Count the lines in the records below that contain the word "objects", and reply with only that number.

+++ EXERCISE DATA

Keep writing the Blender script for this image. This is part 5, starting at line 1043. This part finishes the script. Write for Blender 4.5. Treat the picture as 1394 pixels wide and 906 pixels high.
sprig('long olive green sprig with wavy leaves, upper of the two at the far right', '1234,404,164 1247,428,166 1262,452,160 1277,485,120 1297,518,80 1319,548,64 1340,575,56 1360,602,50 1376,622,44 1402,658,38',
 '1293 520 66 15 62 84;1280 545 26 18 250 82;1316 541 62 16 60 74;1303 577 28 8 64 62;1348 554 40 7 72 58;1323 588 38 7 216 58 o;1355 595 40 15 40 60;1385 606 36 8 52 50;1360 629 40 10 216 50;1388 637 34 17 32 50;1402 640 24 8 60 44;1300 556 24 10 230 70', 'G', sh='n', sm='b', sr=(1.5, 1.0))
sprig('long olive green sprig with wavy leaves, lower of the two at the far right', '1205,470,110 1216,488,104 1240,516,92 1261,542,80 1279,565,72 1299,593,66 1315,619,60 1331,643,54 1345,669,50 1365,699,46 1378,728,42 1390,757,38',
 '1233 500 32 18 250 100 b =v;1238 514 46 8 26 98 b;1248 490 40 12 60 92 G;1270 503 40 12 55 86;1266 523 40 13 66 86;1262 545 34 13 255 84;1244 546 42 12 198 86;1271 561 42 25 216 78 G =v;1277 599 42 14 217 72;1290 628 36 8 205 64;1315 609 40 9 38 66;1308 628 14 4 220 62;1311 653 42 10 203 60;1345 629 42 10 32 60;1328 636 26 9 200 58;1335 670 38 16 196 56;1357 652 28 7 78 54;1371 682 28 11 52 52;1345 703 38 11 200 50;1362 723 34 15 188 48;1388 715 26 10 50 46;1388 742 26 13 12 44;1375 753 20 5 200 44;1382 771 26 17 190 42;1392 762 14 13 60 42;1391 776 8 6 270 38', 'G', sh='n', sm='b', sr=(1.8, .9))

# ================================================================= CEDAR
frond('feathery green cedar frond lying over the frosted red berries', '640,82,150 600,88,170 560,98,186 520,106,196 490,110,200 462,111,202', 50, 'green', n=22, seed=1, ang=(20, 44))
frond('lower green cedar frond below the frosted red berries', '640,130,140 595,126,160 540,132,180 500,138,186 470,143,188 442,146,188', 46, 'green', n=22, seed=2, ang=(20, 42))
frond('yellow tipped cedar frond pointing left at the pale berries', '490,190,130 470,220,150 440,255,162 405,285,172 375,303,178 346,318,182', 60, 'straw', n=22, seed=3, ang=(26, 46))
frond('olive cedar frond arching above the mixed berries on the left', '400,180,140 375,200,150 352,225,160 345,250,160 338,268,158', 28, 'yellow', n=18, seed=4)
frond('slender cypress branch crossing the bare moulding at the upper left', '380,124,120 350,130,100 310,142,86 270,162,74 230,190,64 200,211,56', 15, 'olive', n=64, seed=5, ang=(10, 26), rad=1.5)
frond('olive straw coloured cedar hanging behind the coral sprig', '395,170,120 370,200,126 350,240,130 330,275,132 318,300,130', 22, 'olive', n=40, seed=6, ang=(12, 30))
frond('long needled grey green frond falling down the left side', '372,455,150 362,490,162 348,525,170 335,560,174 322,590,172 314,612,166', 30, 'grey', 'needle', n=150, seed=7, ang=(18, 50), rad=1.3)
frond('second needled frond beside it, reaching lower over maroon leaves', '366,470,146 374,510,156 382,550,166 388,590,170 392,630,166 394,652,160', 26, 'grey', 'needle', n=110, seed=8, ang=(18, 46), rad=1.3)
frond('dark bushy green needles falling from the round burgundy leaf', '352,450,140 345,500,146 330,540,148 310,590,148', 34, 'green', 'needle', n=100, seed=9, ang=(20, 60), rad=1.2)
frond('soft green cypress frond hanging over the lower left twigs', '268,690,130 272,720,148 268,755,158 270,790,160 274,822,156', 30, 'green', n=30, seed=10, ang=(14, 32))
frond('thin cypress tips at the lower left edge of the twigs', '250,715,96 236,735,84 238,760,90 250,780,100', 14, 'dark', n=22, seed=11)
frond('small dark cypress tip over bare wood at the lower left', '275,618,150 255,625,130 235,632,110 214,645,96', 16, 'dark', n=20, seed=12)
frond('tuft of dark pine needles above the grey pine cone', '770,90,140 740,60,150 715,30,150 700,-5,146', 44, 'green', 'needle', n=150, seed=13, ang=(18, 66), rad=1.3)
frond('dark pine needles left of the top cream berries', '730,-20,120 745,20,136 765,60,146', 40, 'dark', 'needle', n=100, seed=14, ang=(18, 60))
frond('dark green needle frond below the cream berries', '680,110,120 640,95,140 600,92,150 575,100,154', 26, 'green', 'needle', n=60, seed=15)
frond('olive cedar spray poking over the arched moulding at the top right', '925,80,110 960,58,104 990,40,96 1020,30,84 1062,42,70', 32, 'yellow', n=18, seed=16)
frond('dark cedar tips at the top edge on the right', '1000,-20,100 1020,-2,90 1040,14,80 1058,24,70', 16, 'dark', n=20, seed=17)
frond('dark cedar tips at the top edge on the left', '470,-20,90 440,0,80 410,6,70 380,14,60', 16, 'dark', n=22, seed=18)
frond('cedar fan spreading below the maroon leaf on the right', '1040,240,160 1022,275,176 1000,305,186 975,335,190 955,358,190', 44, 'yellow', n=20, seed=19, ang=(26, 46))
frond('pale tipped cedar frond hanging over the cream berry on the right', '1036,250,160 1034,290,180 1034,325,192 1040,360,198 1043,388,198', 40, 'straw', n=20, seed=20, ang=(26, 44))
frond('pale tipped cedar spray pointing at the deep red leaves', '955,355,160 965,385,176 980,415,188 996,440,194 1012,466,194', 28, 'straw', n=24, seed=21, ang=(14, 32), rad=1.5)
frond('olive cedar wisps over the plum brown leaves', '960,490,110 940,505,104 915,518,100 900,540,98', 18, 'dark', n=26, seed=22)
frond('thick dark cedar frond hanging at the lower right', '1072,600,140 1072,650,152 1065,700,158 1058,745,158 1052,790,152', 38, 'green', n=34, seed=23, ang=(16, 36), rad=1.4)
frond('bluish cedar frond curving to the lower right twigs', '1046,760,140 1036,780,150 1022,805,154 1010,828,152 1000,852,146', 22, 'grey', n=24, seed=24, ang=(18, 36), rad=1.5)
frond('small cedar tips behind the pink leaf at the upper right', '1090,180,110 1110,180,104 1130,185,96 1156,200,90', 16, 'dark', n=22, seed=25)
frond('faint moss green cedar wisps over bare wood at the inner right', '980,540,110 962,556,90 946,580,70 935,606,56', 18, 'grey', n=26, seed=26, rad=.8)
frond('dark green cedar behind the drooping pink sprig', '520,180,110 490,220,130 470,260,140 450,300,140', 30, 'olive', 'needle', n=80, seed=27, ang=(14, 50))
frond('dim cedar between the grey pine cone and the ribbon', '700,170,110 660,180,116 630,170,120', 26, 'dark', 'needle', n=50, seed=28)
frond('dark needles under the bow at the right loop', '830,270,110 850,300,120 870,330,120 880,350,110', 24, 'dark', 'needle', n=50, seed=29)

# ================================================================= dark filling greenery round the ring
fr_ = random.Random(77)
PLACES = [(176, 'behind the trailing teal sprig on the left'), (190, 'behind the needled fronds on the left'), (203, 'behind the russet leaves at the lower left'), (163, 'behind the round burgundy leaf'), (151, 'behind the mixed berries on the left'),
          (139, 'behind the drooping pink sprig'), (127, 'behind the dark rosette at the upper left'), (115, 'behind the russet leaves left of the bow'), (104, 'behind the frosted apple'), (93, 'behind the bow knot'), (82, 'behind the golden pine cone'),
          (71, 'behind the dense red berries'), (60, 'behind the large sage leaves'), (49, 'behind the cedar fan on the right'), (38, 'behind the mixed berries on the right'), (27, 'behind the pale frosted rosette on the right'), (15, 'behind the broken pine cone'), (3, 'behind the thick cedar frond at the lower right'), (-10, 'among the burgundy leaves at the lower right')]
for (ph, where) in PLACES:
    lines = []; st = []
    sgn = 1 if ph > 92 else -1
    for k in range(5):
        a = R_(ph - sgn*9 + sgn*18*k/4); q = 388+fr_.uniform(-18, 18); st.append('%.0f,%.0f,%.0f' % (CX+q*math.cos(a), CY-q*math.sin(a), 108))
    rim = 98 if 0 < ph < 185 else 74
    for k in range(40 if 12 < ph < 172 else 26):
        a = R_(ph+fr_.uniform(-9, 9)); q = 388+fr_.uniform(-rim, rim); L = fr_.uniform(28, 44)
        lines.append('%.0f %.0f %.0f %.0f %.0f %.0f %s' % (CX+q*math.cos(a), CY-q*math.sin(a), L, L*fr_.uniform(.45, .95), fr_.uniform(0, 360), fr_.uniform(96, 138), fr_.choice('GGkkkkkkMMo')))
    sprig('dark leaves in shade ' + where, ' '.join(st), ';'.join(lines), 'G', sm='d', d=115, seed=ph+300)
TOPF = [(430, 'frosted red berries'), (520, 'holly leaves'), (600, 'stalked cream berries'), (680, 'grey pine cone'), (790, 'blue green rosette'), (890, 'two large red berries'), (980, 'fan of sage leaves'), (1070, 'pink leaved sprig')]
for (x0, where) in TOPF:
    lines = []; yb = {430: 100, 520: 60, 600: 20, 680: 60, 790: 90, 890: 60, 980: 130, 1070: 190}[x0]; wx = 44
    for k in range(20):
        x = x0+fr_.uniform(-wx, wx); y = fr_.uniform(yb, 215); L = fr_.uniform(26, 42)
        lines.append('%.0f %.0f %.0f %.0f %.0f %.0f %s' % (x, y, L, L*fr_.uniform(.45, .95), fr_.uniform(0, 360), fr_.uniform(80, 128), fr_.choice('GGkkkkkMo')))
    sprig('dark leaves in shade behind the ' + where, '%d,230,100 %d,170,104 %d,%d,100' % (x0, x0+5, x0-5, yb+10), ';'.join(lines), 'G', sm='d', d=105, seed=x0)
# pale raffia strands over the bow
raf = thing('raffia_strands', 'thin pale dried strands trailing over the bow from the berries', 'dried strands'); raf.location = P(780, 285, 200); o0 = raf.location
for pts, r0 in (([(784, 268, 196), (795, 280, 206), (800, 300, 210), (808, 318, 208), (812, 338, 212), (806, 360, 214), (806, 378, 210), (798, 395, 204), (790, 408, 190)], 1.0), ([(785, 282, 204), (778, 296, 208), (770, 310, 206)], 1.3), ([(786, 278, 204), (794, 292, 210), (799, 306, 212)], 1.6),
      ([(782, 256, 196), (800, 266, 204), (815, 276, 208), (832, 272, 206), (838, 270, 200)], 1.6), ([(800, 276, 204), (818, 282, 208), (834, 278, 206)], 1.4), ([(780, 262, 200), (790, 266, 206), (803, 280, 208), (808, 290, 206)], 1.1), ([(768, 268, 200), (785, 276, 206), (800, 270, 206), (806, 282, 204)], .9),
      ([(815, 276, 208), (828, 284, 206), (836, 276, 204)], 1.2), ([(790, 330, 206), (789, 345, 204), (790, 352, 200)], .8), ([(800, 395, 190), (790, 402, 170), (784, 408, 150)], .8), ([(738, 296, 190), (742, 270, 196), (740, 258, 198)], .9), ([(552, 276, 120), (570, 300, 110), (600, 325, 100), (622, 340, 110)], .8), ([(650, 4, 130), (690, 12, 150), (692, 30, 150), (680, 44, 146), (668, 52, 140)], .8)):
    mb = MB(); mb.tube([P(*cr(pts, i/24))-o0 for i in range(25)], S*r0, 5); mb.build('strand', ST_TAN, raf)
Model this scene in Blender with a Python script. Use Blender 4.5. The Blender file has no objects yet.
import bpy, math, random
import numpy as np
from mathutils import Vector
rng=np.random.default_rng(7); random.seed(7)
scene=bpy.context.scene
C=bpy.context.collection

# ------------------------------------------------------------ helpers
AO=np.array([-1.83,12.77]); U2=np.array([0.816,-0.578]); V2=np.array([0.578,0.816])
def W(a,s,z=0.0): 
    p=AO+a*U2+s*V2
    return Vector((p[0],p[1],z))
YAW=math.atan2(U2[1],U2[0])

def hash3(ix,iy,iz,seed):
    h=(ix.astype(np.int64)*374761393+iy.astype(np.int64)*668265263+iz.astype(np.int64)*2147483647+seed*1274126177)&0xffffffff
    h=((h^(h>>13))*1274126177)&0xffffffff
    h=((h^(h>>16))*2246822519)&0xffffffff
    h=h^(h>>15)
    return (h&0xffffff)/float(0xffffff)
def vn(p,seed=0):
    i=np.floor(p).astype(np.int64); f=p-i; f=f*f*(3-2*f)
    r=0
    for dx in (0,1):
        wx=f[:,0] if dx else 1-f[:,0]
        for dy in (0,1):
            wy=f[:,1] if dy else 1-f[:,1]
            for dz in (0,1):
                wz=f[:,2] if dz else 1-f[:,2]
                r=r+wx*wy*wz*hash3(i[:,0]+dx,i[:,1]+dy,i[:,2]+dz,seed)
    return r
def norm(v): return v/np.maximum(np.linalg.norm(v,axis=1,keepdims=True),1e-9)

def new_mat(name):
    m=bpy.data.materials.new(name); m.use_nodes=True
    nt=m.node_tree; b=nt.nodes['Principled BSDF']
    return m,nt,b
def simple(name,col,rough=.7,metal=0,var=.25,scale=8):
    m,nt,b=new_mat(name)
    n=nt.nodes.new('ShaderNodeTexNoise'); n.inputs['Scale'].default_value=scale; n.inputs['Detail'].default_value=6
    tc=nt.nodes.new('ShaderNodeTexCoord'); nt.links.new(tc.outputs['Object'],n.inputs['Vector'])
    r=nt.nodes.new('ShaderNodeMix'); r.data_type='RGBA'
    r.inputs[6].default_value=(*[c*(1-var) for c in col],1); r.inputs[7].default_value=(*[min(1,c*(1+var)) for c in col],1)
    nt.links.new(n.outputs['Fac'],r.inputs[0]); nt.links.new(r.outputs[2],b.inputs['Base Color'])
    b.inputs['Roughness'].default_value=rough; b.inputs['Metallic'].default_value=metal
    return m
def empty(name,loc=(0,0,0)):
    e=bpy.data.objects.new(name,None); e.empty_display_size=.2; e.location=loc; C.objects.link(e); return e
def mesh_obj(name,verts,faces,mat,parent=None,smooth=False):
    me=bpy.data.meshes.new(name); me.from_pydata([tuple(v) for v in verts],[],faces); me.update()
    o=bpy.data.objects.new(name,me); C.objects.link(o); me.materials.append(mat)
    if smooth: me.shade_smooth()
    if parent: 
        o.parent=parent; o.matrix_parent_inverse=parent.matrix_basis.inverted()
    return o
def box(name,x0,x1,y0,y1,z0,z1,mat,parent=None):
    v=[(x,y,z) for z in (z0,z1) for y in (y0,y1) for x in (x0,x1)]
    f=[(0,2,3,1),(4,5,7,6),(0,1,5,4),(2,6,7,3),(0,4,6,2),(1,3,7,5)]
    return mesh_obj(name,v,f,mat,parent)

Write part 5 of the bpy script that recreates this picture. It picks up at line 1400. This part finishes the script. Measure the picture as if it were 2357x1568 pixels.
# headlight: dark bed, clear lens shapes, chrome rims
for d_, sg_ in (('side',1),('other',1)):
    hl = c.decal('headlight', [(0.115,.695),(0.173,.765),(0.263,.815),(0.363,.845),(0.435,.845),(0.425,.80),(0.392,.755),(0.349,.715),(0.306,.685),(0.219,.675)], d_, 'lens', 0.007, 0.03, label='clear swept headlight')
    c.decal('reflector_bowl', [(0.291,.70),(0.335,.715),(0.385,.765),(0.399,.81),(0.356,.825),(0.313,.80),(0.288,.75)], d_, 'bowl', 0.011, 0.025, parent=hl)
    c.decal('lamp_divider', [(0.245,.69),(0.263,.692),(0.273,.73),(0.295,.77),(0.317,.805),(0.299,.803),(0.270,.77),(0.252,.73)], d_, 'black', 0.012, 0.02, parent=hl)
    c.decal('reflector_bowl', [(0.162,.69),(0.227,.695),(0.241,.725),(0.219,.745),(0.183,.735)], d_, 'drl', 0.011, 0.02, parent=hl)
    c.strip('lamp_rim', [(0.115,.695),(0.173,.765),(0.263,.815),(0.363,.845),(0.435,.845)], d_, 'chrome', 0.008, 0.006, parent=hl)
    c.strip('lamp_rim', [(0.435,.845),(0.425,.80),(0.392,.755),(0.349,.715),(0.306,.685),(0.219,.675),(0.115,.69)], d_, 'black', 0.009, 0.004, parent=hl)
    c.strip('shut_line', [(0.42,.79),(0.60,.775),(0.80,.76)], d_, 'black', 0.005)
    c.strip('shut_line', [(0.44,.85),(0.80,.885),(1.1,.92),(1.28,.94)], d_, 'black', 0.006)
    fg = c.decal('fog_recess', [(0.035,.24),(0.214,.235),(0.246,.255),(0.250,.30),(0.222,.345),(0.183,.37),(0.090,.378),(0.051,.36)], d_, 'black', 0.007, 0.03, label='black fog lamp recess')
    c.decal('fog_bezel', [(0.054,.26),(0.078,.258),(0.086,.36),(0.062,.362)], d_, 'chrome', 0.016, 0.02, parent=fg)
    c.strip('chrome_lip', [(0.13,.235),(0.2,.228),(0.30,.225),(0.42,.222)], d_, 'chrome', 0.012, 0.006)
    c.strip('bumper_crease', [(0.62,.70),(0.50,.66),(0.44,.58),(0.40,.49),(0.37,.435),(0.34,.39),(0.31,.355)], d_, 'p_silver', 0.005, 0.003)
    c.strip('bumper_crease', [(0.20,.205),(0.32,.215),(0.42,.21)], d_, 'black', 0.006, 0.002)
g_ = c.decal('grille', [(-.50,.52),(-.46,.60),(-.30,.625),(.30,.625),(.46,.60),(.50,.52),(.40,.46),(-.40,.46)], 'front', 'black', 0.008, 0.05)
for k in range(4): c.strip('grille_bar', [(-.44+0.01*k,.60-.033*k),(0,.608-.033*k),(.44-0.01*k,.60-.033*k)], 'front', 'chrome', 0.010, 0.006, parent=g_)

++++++

EXERCISE OUTPUT: 3